Euclid: Constraining linearly scale-independent modifications of gravity with the spectroscopic and photometric primary probes*

Abstract

Context. The future Euclid space satellite mission will offer an invaluable opportunity to constrain modifications to Einstein’s general relativity at cosmic scales. In this paper, we focus on modified gravity models characterised, at linear scales, by a scale-independent growth of perturbations while featuring different testable types of derivative screening mechanisms at smaller non-linear scales. Aims. We considered three specific models, namely Jordan-Brans-Dicke, a scalar-tensor theory with a flat potential, the normal branch of Dvali-Gabadadze-Porrati (nDGP) gravity, a braneworld model in which our Universe is a four-dimensional brane embedded in a five-dimensional Minkowski space-time, and k-mouflage gravity, an extension of k-essence scenarios with a universal coupling of the scalar field to matter. In preparation for real data, we provide forecasts from spectroscopic and photometric primary probes by Euclid on the cosmological parameters and the additional parameters of the models, respectively, ωBD, Ωrc and ϵ2,0, which quantify the deviations from general relativity.

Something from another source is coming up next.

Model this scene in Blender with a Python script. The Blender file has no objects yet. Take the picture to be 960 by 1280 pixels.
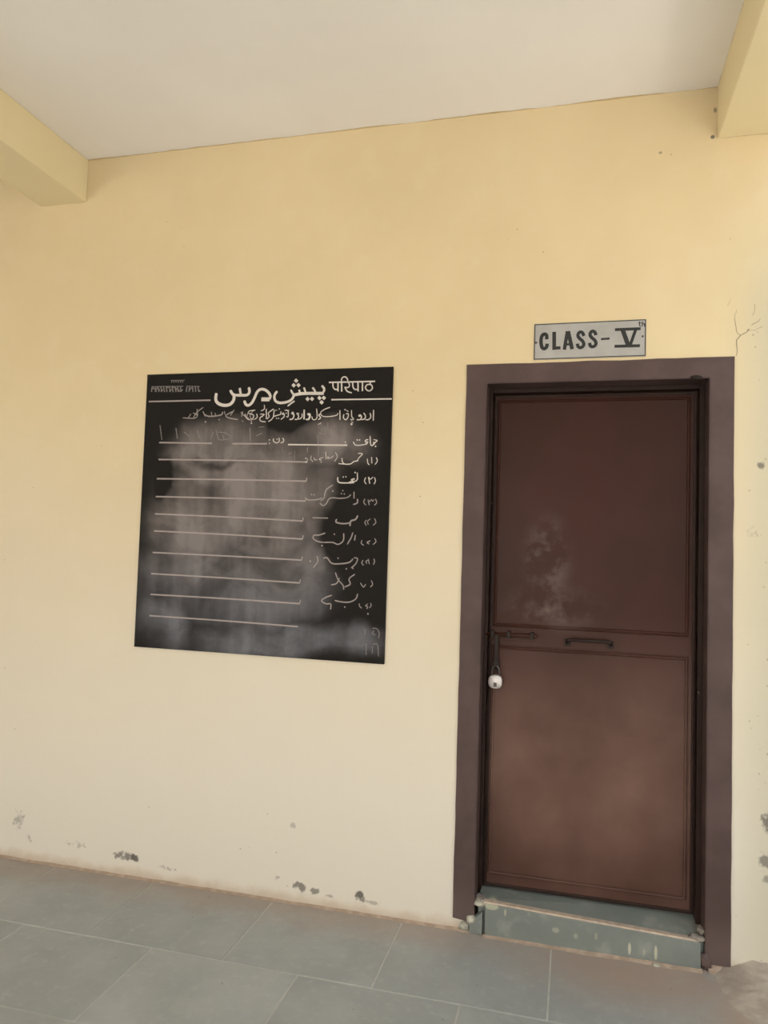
import bpy, bmesh, math, random
from mathutils import Vector, Matrix, noise
random.seed(7)
S = bpy.context.scene
C = S.collection

# ------------------------------------------------------------------ camera
CAM = Vector((0.0, -2.8232, 1.3985))
YAW, PITCH, ROLL = 0.2527, 0.0531, 0.0316
F = Vector((-math.sin(YAW)*math.cos(PITCH), math.cos(YAW)*math.cos(PITCH), math.sin(PITCH)))
R0 = Vector((math.cos(YAW), math.sin(YAW), 0)); U0 = R0.cross(F)
R = R0*math.cos(ROLL) + U0*math.sin(ROLL); U = U0*math.cos(ROLL) - R0*math.sin(ROLL)
cd = bpy.data.cameras.new('camera'); cam = bpy.data.objects.new('camera', cd); C.objects.link(cam)
M = Matrix((R, U, -F)).transposed().to_4x4(); M.translation = CAM
cam.matrix_world = M
cd.sensor_fit = 'VERTICAL'; cd.sensor_height = 36.0; cd.lens = 36.0*923.75/1280
cd.clip_start = 0.02; cd.clip_end = 500
cd.dof.use_dof = True; cd.dof.focus_distance = 2.93; cd.dof.aperture_fstop = 1.2
S.camera = cam

# ------------------------------------------------------------------ light
w = bpy.data.worlds.new('world'); S.world = w; w.use_nodes = True
bg = w.node_tree.nodes['Background']
bg.inputs['Color'].default_value = (0.77, 0.885, 1.0, 1)      # even, hazy bright sky
bg.inputs['Strength'].default_value = 1.05
sd = bpy.data.lights.new('sun', 'SUN'); so_ = bpy.data.objects.new('sun', sd); C.objects.link(so_)
sd.energy = 12.5; sd.angle = math.radians(1.2); sd.color = (1.0, 0.97, 0.93)
so_.rotation_euler = Vector((0.15, -1.1, -1.2)).to_track_quat('-Z', 'Y').to_euler()
so_.location = (0, 6, 9)
S.view_settings.view_transform = 'Standard'; S.view_settings.look = 'None'
S.view_settings.gamma = 1.0; S.view_settings.use_curve_mapping = False
S.view_settings.exposure = 0.90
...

This analysis will improve our knowledge of the cosmology of these modified gravity models. Methods. The forecast analysis employs the Fisher matrix method applied to weak lensing (WL); photometric galaxy clustering (GCph), spectroscopic galaxy clustering (GCsp) and the cross-correlation (XC) between GCph and WL. For the Euclid survey specifications, we define three scenarios that are characterised by different cuts in the maximum multipole and wave number, to assess the constraining power of non-linear scales. For each model we considered two fiducial values for the corresponding model parameter. Results. In an optimistic setting at 68.3% confidence interval, we find the following percentage relative errors with Euclid alone: for log10 ωBD, with a fiducial value of ωBD = 800, 27.1% using GCsp alone, 3.6% using GCph+WL+XC and 3.2% using GCph+WL+XC+GCsp; for log10 Ωrc, with a fiducial value of Ωrc = 0.25, we find 93.4, 20 and 15% respectively; and finally, for ϵ2,0 = −0.04, we find 3.4%, 0.15%, and 0.14%. From the relative errors for fiducial values closer to their ΛCDM limits, we find that most of the constraining power is lost. Our results highlight the importance of the constraining power from non-linear scales.